An ally to Captain America’s Steve Rogers and the S.H.I.E.L.D. organization is front and center after first appearing in Iron Man 2 over a decade ago. 

Scarlett Johansson headlines the standalone Black Widow, the first Marvel Comics feature since Spider-Man: Far From Home a couple of years ago which seems much longer.  It does seem odd that Aussie director Cate Shortland’s film carries in-the latest phase of the ‘MCU.’ But it intersperses the dysfunctional familial dynamics with espionage as the title character takes in a late 1970s OO7 flick starring Roger Moore.

Though the script might feel a bit manufactured and loose by Eric Pearson, it’s part of a slick package with quality musical compositions engulfed by GCI and rapid editing to overwrought effect.  Allowing whats within to come through while delving into the distaff and what distinguishes Natasha Romanoff from her Avenger counterparts.  A KGB-trained assassin with a troubling childhood. 

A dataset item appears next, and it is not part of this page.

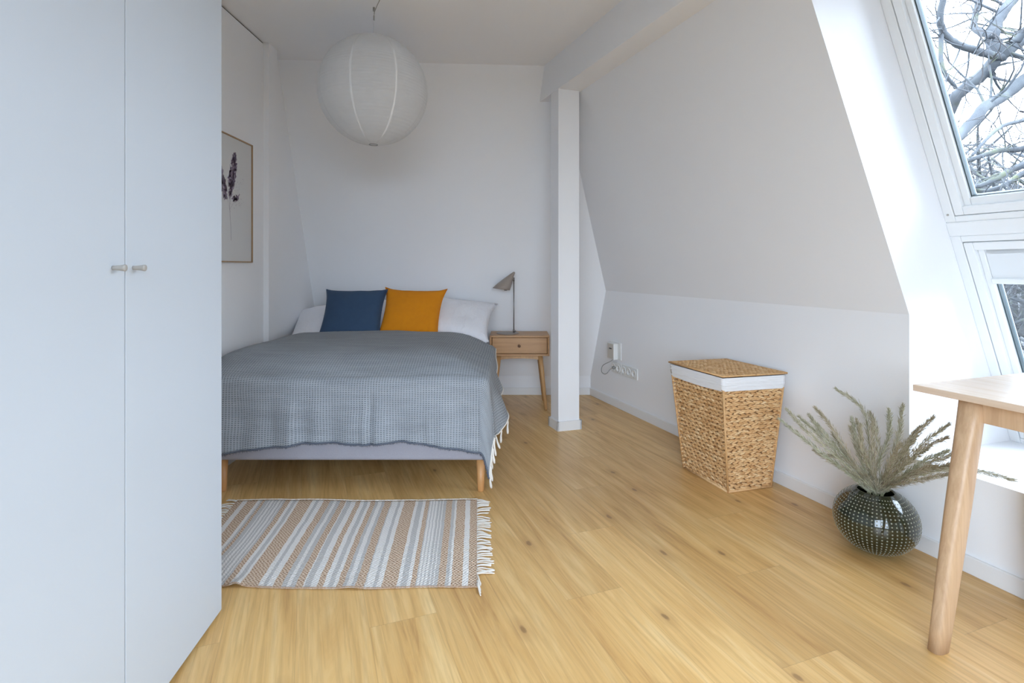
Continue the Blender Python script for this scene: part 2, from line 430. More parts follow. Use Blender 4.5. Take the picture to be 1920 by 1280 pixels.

Following a studio formula sets up plenty of hand-to-hand forays and choreography that should please aficionados as a prison escape around the midpoint makes for a highlight.  This ‘prequel’ is set likely not much after the events of Captain America: Civil War and before Avengers: Infinity War as a superhero clan has become divided.  

An intensely, evocative prologue has a little of the feel of the F/X acclaimed series The Americans as the older Natasha (Johansson of Jojo Rabbit, Marriage Story) is on the lam having violated the Sokovia Accords.  Assisted by M-like Mason (O-T Fagbenle) to take cover in Norway, Russians from her past trace her whereabouts.  Not to mention Yelena (Florence Pugh of Midsommar, Little Women (2019) who was her childhood sister in an Ohio ‘sleeper cell’ some twenty years earlier.  

The plotting from Eric Pearson involves this Budapest reunion and pointed recollections coming to the aid of their fatherly agent Alexi (David Harbour of Netflix’s Stranger Things) at an aforementioned Arctic facility.  In what seems a little less like a Marvel foray has the gradually bonding siblings needing help from scientist mom Melina (Rachel Weisz).  In order to find the headquarters of wicked Puppeteer-Type Dreykov (Ray Winstone), the imperiling, arcane Red Room.  

Shortland does well to keep the proceedings as taut as possible given dramatic underpinnings and chase sequences that also call to mind the Bourne films with a distaff edge.  A textured balance to the globetrotting allows for less clamorous interludes to Stan out before dilution of the indolent onset of mayhem and confrontations.  

Within the backstories, Johansson reveals a less hyper-sexualized character as vulnerability seeps into wild, steely physicality.  Pugh turns out to be quite the as Yelena is pugnacious, affecting and wry a solid companion and critic of Natasha (and perhaps being more impactful to the MCU if you hang around for a sharp post-credits sting).  Weisz and especially Harbour in Alexi’s comical, aggressive turn (having fun with arm-wrestling in his super-charged Red Guardian way).  Winstone does what he can with a standard-issue monomaniac engaged in stentorian swagger. 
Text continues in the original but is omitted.